The second view of religion, however, is surely not without its advocates. On Luther’s view, for example, “[t]heology is … concerned neither with an objective doctrine of God nor with an anthropology that asks questions about man other than those involving his relationship to God. Both sides of this relationship are determined by the fact that man is a guilty and lost sinner and that God is the justifier and the redeemer of precisely this kind of man.”3 This essentially moral understanding of the point of religion is largely affirmed in the philosophy of religion of Kant. More recently, it has been elaborated in a pair of books by Ronald M. Green: Religious Reason: The Rational and Moral Basis of Religious Belief (New York: Oxford University Press, 1978) and Religion and Moral Reason: A New Method for Comparative Study (New York: Oxford University Press, 1988).

Whether I am right or wrong in my commitment to this latter view, I believe that work in philosophy of religion cannot be excellent without attending to this issue of the point of religion.

On my second and final point, philosophy of religion will fail to be excellent to the extent that philosophers of religion take their own expressions of religion to tell the whole story of religion. I remember a number of years ago at a Society for Philosophy of Religion meeting, when a presenter, who clearly came from an Anglo-American evangelical protestant tradition, responded to a traditionally Aristotelian Catholic understanding of the religious implications of Darwinian evolution with the claim that it was “ad hoc,” failing to understand that it was much more “traditionally” Christian than his own view. My own understanding of my Christian belief has been importantly shaped by my study of the understanding of language of the Buddhist scholar, Nagarjuna (ca.150 – ca.250 C.E.), an understanding not altogether unlike William James’s understanding of language.

Again, it seems to me that too many contemporary philosophers of religion accept uncritically a kind of Augustinian understanding of language that facilitates technically sophisticated analyses of isolated doctrinal statements but leaves little room for mystery in faith and has little contact with lived religion. If we really believe that our language is capable of giving an accurate representation of God, then it seems to me that we are guilty of a form of conceptual idolatry, worshiping something of our own intellectual construction, something far lesser than God. I conclude by looking back to my 15-year old self. In my Lutheran confirmation classes we learned that we Lutherans believed the doctrine of consubstantiation, by contrast with our Catholic friends who believed the doctrine of transubstantiation and our Reformed friends who believed that the Eucharist was a merely symbolic ritual. Of course I didn’t understand what any of those terms meant. I started to gain some understanding of them only when I first studied Aristotle’s metaphysics in college. Now, should we say that meant that I didn’t really believe those things? I doubt it. The Lutheran doctrine of consubstantiation, even though I didn’t “understand” it, clearly underlay important aspects of my religious practice.

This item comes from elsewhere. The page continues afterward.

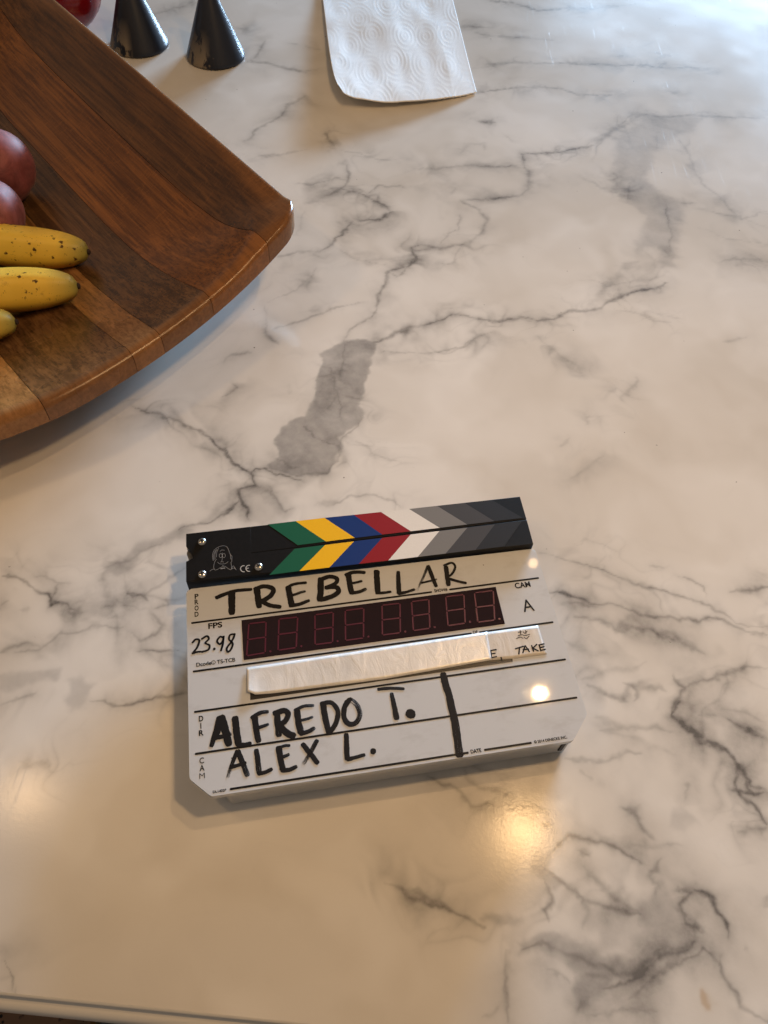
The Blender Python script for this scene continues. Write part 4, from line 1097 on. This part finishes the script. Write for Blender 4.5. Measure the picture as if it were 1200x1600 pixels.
def round_fruit(name, c, r, mat, label, cat, group=None, nub=None, squash=0.93, axis=(0, 0, 1), stalk=True):
    root = empty(name, (c[0], c[1], 0)); tag(root, label, cat, group)
    V = []; Fc = []; n = 32; m = 20
    ax = Vector(axis).normalized(); q = Vector((0, 0, 1)).rotation_difference(ax)
    for j in range(m + 1):
        th = math.pi * j / m
        for k in range(n):
            ph = 2 * math.pi * k / n
            rr = r * (1 - 0.10 * math.exp(-(th / 0.35) ** 2) - 0.06 * math.exp(-((math.pi - th) / 0.3) ** 2))
            rr *= 1 - 0.045 * math.exp(-(min(ph, 2 * math.pi - ph) / 0.16) ** 2) * math.sin(th)
            p = Vector((rr * math.sin(th) * math.cos(ph), rr * math.sin(th) * math.sin(ph), rr * math.cos(th) * squash))
            V.append(q @ p + Vector((0, 0, c[2])))
    for j in range(m):
        for k in range(n): Fc.append((j * n + k, (j + 1) * n + k, (j + 1) * n + (k + 1) % n, j * n + (k + 1) % n))
    obj('skin', V, Fc, mat, root, True)
    if stalk:
        bmx = bmesh.new(); bmesh.ops.create_cone(bmx, cap_ends=True, segments=10, radius1=r * 0.05, radius2=r * 0.07, depth=r * 0.45)
        o = bm_obj('stalk', bmx, DARKTIP, root, True)
        o.location = Vector((0, 0, c[2])) + ax * (r * squash * 0.98); o.rotation_euler = q.to_euler()
    return root
PEA = mat_peach('pink_bloom_skin', (0.085, 0.010, 0.014), (0.27, 0.062, 0.060), 0.3)
PEB = mat_peach('pale_pink_skin', (0.13, 0.024, 0.030), (0.33, 0.110, 0.120), 1.7)
def rest_fruit(px, py, r, mat, label, axis, stalk):
    z = 0.05
    for _ in range(4):
        c = U(px, py, z)
        z = max(math.sqrt(max(0, r * r - q * q)) + bowl_floor(c[0] + q * math.cos(a), c[1] + q * math.sin(a)) for q in (0, r * .3, r * .6, r * .8) for a in np.linspace(0, 6.28, 9))
    return round_fruit('pink_fruit', (c[0], c[1], z), r, mat, label, 'fruit', 'pink fruit in the bowl', axis=axis, stalk=stalk, squash=0.96)
rest_fruit(-3, 262, 0.0335, PEA, 'dusky pink round fruit in the bowl, farther from the bananas', (0.9, -0.35, 0.05), False)
rest_fruit(-20, 334, 0.0315, PEB, 'paler pink round fruit in the bowl touching the top banana', (-0.3, 0.3, 0.9), True)
RED = plain('glossy_red_skin', (0.17, 0.004, 0.008), 0.14, grain=0.25, gscale=60)
c3 = U(92, -16, 0.045); round_fruit('red_fruit', (c3[0], c3[1], 0.0470), 0.0500, RED, 'glossy red fruit on the counter behind the bowl', 'fruit')

# ------------------------------------------------------------------ black cones
CONE = mat_black_cone()
def cone(px, py, label):
    c = U(px, py); r = 0.0355; hgt = 0.078
    root = empty('black_cone', (c[0], c[1], 0)); tag(root, label, 'cone', 'black cones behind the bowl')
    prof = [(r * 0.96, 0.0004), (r * 0.995, 0.0012), (r, 0.0028)]
    for t in np.linspace(0.04, 1, 14): prof.append((r + (0.0065 - r) * t, 0.0028 + (hgt - 0.0028) * t))
    n = 48; V = []; Fc = []
    for rr, z in prof:
        for k in range(n): V.append((rr * math.cos(2 * math.pi * k / n), rr * math.sin(2 * math.pi * k / n), z))
    for j in range(len(prof) - 1):
        for k in range(n): Fc.append((j * n + k, j * n + (k + 1) % n, (j + 1) * n + (k + 1) % n, (j + 1) * n + k))
    Fc.append(tuple(range(n))[::-1])
    o = obj('body', V, Fc, CONE, root, True); o.data.set_sharp_from_angle(angle=math.radians(60))
    bmx = bmesh.new(); bmesh.ops.create_uvsphere(bmx, u_segments=20, v_segments=12, radius=0.0075)
    k_ = bm_obj('knob', bmx, CONE, root, True); k_.location = (0, 0, hgt + 0.005)
    return root
cone(337.5, 89, 'black cone on the counter, nearer the paper towel')
cone(218.5, 71, 'scuffed black cone standing against the bowl rim')

# ------------------------------------------------------------------ paper towel
def towel():
    t = NT('embossed_paper'); v = t.coord()
    t.set(Base_Color=t.mix(t.noise(v, 60.0, 3), (0.80, 0.80, 0.80), (0.86, 0.86, 0.855)), Roughness=0.85, Normal=t.bump(t.noise(v, 1800.0, 3), 0.25, 0.0004), Specular_IOR_Level=0.15)
    t.b.inputs['Subsurface Weight'].default_value = 0.0
    BL, BR_, TR_, TL_ = U(523, 166, 0.006)[:2], U(745, 147, 0.001)[:2], U(668, -160, 0.004)[:2], U(488, -150, 0.012)[:2]
    n = 190; m = 260; s = np.linspace(0, 1, n)[None, :]; q = np.linspace(0, 1, m)[:, None]
    s, q = np.broadcast_arrays(s, q)
    # hem bellies out between its corners, corners rounded
    X = (BL[0] * (1 - s) + BR_[0] * s) * (1 - q) + (TL_[0] * (1 - s) + TR_[0] * s) * q
    Y = (BL[1] * (1 - s) + BR_[1] * s) * (1 - q) + (TL_[1] * (1 - s) + TR_[1] * s) * q
    belly = -0.012 * np.sin(np.pi * np.clip(s * 1.05, 0, 1)) ** 0.8 * np.exp(-q / 0.25) + 0.020 * np.exp(-s / 0.05) * np.exp(-q / 0.05) + 0.004 * np.exp(-(1 - s) / 0.03) * np.exp(-q / 0.05)
    Y = Y + belly
    X = X + 0.006 * np.exp(-s / 0.06) * np.exp(-q / 0.07)
    # hills of the sheet
    Z = 0.0012 + 0.009 * np.exp(-(s / 0.30) ** 2) * (0.6 + 0.4 * np.cos(q * 5)) + 0.006 * np.exp(-(q / 0.10) ** 2) * (1 - s) ** 0.5 + 0.004 * np.exp(-((s - 0.45) / 0.2) ** 2 - ((q - 0.25) / 0.2) ** 2)
    Z = Z + 0.0010 * (noise2(s * 6, q * 8, 1, 31) + 0.5 * noise2(s * 14, q * 20, 1, 32))
    Z = Z * np.clip((1 - s) * 6, 0.12, 1) + 0.0006
    # embossed swirls
    W = 0.19; px = s * W; py = q * 0.27; rs = np.random.RandomState(5); best = np.full(px.shape, 9.0); ids = np.zeros(px.shape, int); k = 0
    for a in range(7):
        for b in range(9):
            cx_ = (a + 0.5 * (b % 2)) * 0.034 + rs.uniform(-.010, .010); cy_ = b * 0.034 + rs.uniform(-.010, .010)
            d = np.hypot(px - cx_, py - cy_); mm = d < best; best[mm] = d[mm]; ids[mm] = k; k += 1
    Z = Z + 0.00015 * np.clip(np.cos(best * 2 * np.pi / 0.0052), -0.2, 1) * (0.55 + 0.45 * noise2(px, py, 60, 33))
    V = np.c_[X.ravel(), Y.ravel(), np.maximum(Z, 0.0006).ravel()]
    i = np.arange(m - 1)[:, None] * n + np.arange(n - 1)[None, :]
    Fc = np.stack([i, i + 1, i + n + 1, i + n], -1).reshape(-1, 4)
    o = obj('paper_towel', V, Fc, t.m, None, True)
    md = o.modifiers.new('thickness', 'SOLIDIFY'); md.thickness = 0.0004; md.offset = 1
    tag(o, 'white embossed paper towel sheet lying on the marble', 'paper towel')
towel()

# ------------------------------------------------------------------ a stool under the counter edge
def stool():
    zt = -0.24
    a = U(118, 1600, zt)[:2]
    root = empty('stool', (a[0] - 0.15, a[1] - 0.06, -0.92)); tag(root, 'dark brown speckled stool seat with gold trim below the counter edge', 'stool')
    t = NT('speckled_brown_hide'); v = t.coord()
    d = t.ramp(t.vor(v, 210.0), [(0.22, 1.0), (0.34, 0.0)])
    c = t.mix(t.math('MULTIPLY', d, t.ramp(t.noise(v, 60.0, 2), [(0.45, 0.0), (0.55, 1.0)])), (0.28, 0.16, 0.095), (0.008, 0.005, 0.004))
    t.set(Base_Color=c, Roughness=0.6)
    gold = plain('old_brass', (0.42, 0.27, 0.11), 0.35, 1.0, grain=0.3, gscale=200)
    hx, hy = 0.15, 0.15
    seat = round_poly([(-hx, -hy), (hx, -hy), (hx, hy), (-hx, hy)], [0.03] * 4)
    bm_obj('seat', prism_bm(seat, 0.62, 0.68, 0.012, 4), t.m, root, True)
    trim = round_poly([(-hx - .004, -hy - .004), (hx + .004, -hy - .004), (hx + .004, hy + .004), (-hx - .004, hy + .004)], [0.03] * 4)
    bm_obj('trim', prism_bm(trim, 0.625, 0.64, 0.003, 2), gold, root)
    for sx in (-1, 1):
        for sy in (-1, 1):
            bm_obj('leg', prism_bm([(sx * 0.135 - .011, sy * 0.135 - .011), (sx * 0.135 + .011, sy * 0.135 - .011), (sx * 0.135 + .011, sy * 0.135 + .011), (sx * 0.135 - .011, sy * 0.135 + .011)], 0.002, 0.622, 0.002, 2), gold, root)
    for sy in (-1, 1):
        bm_obj('stretcher', prism_bm([(-0.123, sy * 0.135 - .007), (0.123, sy * 0.135 - .007), (0.123, sy * 0.135 + .007), (-0.123, sy * 0.135 + .007)], 0.20, 0.214, 0.002, 2), gold, root)
stool()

Whether I am right or wrong in this latter claim, it seems to me that philosophy of religion cannot be excellent without at least considering the issue.

  1. David E. Schrader, “Karl Popper as a Point of Departure for a Philosophy of Theology,” International Journal for Philosophy of Religion, Vol. 14, pp. 193-201 (1983).
  2. Karl R. Popper, Conjectures and Refutations (New York, Basic Books: 1962), p. 40.
  3. Paul Althaus, The Theology of Martin Luther, Robert C. Schultz, trans. (Philadelphia, Fortress Press: 1966), p. 9.